01-06-2011 - Traces, n. 6

EDITORIAL

IN FRONT OF THE FACTS


"Sometimes we have to ask ourselves what it means to have an impact on history. What moves the human person deep within?" Julián Carrón, CL responsible, posed this question–this challenge–at a recent public gathering. The first way to fail to take it seriously is to think that it is a question tailor-made for certain moments, when you're tempted to calculate your own "weight," your ability to move and change the world around you. If you win, you have an impact. If you lose, you don't count at all.
It's a terrible reduction, first of all because no position, no power, can fulfill the human person's desire. Also, it only considers the first part of the question, as if history were something different from the "I," as if it were separate.
It is a subtle dualism that insinuates itself almost without our realizing it, and translates into a doubt: can what touched me also truly move what I have around me? Can the Christian experience that is changing my life truly interest everyone? Can it truly have an impact on everything? At that meeting, Carrón articulated this doubt with these words: "Did Christ, desiring to have an impact on history, make a mistake when He created the Church instead of a political party? If we think so, we will always think that it's better to do something else, that we will have more of an impact by doing something else."

The point is that this question can only be answered from within an experience, or, in other words, looking at the facts and judging them, becoming aware of their importance. In doing so, the dualism is defeated, because you realize that the true victory is the exaltation of the "I," its liberation.
But this can happen only in history–not outside it–within circumstances. It is there, engaged with reality, that we realize how people changed deep inside by Christianity can also move what surrounds them, even deep down, and this way, a bit at a time, have an impact in history, in times and ways that we do not decide, because it is up to the Mystery.

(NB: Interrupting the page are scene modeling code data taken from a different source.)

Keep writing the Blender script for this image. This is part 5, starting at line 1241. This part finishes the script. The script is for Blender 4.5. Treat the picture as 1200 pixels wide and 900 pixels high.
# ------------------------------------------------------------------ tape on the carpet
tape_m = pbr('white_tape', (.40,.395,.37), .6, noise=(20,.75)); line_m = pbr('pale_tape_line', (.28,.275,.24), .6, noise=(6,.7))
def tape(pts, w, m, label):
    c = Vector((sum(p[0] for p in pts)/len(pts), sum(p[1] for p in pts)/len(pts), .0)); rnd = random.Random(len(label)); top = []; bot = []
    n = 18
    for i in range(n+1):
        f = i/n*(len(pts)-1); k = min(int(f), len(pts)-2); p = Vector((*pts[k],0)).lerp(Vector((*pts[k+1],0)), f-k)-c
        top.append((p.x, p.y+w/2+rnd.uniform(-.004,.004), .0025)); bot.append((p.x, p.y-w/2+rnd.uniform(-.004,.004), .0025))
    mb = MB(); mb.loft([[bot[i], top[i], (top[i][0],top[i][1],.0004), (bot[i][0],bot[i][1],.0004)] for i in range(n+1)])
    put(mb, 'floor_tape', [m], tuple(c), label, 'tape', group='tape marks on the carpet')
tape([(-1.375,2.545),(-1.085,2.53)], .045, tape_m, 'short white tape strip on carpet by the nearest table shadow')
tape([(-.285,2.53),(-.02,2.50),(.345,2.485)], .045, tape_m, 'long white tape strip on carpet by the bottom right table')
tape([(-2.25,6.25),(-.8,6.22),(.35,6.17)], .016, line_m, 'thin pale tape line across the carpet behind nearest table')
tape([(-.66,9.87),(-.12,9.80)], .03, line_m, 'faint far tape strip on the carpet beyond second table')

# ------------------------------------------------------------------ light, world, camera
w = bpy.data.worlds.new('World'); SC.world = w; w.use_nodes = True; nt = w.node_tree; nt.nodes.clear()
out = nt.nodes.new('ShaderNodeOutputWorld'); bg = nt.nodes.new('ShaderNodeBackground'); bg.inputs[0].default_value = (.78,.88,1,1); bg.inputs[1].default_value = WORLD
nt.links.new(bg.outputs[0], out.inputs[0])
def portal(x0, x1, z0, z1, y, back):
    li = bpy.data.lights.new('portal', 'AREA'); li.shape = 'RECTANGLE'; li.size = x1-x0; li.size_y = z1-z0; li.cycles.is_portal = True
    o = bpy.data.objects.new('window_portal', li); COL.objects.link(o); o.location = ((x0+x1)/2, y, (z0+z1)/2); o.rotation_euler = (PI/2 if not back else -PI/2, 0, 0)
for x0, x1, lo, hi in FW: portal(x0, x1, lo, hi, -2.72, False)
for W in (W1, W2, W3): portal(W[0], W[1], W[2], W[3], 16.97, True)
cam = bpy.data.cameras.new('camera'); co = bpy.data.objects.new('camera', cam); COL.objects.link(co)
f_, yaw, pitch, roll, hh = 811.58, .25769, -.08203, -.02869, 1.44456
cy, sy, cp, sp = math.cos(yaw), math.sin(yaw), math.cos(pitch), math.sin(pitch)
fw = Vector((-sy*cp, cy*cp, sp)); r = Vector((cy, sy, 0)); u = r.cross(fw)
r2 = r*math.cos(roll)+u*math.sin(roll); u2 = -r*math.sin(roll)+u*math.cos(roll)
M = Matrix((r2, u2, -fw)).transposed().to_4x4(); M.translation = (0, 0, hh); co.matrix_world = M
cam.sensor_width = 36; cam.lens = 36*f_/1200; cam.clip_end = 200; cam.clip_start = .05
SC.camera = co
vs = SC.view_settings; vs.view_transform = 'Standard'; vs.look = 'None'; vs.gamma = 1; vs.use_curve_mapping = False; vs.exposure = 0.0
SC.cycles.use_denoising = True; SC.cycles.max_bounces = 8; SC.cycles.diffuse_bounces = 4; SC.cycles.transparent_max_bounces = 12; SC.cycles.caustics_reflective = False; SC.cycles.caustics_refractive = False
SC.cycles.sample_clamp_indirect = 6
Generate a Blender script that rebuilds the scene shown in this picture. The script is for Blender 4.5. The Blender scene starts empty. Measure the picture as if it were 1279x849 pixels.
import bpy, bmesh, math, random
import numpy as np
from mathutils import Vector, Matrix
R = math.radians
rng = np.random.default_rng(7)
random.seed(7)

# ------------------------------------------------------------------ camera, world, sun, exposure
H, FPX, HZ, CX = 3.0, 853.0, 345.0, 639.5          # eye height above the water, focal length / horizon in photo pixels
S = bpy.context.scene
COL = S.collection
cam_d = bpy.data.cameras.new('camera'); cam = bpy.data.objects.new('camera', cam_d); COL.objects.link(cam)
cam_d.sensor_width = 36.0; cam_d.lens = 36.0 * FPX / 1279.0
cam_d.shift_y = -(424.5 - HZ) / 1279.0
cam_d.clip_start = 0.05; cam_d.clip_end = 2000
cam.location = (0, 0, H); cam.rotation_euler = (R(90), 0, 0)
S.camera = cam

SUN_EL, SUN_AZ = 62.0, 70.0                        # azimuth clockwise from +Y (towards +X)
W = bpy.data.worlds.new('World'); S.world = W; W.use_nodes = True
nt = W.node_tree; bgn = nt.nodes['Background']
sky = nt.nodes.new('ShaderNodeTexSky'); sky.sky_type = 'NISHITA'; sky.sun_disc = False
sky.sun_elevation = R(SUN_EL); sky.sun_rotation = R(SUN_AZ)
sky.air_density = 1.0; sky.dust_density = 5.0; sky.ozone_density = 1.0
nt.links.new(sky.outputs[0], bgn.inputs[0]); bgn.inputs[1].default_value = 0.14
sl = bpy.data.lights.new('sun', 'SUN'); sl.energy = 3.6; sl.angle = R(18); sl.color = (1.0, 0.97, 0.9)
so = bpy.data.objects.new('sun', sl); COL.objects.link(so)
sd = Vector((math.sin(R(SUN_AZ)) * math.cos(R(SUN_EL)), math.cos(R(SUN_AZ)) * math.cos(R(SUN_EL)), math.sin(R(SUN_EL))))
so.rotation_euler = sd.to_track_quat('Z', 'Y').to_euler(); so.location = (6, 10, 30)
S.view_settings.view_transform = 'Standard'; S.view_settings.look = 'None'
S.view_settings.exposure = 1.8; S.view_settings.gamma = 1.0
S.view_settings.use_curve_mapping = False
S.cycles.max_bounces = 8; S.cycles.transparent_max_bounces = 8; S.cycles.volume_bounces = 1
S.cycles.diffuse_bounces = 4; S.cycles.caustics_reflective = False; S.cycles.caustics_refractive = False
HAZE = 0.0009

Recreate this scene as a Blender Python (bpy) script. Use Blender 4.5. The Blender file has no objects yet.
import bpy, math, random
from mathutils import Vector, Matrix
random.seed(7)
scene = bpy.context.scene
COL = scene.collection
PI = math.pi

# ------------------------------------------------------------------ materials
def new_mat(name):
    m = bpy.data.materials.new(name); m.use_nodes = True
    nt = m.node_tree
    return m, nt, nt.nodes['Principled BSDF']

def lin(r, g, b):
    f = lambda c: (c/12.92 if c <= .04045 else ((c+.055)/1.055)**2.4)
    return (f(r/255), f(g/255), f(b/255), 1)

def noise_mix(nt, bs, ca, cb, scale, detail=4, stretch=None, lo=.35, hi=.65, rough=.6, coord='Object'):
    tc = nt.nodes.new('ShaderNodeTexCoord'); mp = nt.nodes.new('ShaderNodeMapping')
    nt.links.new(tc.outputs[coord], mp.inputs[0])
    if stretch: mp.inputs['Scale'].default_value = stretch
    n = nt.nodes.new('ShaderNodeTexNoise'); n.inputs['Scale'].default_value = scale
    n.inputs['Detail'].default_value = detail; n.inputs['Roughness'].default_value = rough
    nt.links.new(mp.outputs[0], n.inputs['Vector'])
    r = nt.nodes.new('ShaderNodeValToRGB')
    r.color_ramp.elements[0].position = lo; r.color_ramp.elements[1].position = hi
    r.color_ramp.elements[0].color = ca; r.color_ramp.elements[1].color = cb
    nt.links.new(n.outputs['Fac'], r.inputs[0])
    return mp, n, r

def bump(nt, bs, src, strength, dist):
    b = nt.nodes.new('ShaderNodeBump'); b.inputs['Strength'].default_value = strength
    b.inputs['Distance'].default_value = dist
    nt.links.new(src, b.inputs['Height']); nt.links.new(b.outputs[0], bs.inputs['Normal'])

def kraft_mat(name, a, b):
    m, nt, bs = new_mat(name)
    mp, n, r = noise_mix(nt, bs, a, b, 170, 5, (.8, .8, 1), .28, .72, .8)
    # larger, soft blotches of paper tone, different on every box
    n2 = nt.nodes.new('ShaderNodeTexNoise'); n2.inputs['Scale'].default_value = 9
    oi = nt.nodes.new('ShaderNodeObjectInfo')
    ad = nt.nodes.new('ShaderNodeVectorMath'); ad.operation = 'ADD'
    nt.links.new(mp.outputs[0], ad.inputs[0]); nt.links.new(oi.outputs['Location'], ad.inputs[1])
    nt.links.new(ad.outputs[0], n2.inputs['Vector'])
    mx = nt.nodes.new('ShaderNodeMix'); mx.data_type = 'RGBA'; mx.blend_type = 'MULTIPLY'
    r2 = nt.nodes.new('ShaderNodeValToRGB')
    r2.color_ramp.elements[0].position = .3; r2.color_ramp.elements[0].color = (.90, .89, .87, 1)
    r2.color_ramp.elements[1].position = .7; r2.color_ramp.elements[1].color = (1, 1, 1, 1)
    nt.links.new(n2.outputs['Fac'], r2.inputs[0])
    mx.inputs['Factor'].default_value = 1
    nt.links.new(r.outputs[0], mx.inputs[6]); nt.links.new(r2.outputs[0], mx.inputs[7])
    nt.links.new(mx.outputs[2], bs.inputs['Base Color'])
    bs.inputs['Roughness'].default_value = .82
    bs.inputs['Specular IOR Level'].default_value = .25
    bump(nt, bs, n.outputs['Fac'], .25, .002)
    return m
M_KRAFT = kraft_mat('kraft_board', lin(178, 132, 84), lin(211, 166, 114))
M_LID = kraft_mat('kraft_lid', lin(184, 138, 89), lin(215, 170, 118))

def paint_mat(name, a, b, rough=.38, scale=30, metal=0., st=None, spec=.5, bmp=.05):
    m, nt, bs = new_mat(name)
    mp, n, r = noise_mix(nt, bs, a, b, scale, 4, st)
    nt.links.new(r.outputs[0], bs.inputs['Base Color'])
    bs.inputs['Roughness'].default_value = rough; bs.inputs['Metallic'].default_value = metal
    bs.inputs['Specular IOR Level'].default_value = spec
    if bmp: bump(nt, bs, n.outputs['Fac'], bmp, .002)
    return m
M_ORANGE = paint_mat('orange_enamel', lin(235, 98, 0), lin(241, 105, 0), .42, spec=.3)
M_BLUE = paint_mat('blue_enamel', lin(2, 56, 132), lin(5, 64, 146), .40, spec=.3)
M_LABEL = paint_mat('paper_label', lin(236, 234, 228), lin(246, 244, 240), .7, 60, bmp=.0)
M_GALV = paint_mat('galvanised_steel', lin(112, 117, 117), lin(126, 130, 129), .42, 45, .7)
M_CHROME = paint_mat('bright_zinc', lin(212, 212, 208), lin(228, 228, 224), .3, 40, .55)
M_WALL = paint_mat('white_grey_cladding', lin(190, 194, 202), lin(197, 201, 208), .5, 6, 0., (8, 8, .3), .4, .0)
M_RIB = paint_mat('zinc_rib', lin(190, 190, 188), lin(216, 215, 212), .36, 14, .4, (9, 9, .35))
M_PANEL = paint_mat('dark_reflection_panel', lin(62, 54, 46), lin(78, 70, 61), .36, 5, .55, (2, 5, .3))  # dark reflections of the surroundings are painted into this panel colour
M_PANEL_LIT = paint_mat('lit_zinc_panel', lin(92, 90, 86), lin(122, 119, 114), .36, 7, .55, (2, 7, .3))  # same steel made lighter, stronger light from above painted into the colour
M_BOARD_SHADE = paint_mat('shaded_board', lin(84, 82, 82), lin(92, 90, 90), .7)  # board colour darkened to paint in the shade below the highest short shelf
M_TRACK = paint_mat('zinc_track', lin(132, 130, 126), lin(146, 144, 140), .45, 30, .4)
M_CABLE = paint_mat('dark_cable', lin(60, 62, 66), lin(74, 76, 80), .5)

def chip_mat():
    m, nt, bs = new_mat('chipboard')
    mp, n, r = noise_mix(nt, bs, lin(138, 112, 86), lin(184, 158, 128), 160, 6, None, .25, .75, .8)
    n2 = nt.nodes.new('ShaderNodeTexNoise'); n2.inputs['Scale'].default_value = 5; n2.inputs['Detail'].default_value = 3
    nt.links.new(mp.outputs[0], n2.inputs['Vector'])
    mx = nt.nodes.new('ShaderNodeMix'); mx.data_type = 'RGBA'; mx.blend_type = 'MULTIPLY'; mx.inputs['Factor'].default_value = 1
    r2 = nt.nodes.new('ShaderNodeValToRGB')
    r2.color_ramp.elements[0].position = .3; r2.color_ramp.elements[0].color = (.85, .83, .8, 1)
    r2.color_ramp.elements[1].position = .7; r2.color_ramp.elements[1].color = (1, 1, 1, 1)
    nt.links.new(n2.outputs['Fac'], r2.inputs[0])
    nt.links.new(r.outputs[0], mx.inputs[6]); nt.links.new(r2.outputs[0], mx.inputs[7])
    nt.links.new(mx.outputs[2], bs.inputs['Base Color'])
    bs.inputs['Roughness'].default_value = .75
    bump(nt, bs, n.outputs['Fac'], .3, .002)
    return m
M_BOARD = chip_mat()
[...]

So then, let's try to read the facts recounted in this issue in light of this question. Let's try to ask ourselves in front of these facts whether faith has an impact or not on man's life–deep within–to the point of changing him, and building a different history where you would least expect it, as in a maximum security prison.
Perhaps we will begin to understand more the "repercussion in the heart" that Fr. Giussani felt in 1969 when one of his students at Catholic University of Milan told him, "If we don't find the forces that make history, we're lost." He himself, years later, described that repercussion: "The forces that move history are the same that make man happy." And "the force that makes history is a man who made His home among us: Christ." Acknowledging this "introduces our life to the accent of happiness. It is in the deeper pursuit of these things that you begin to... look in the mirror and sense that your face is more substantial, your 'I' is more substantial, and your journey among people is more substantial; it doesn't depend on the gazes of others, but is free; it doesn't depend on the reactions of others, but is free; it is not a victim of the logic of the power of others, but is free." Ubi fides, ibi libertas–deep within, and in history.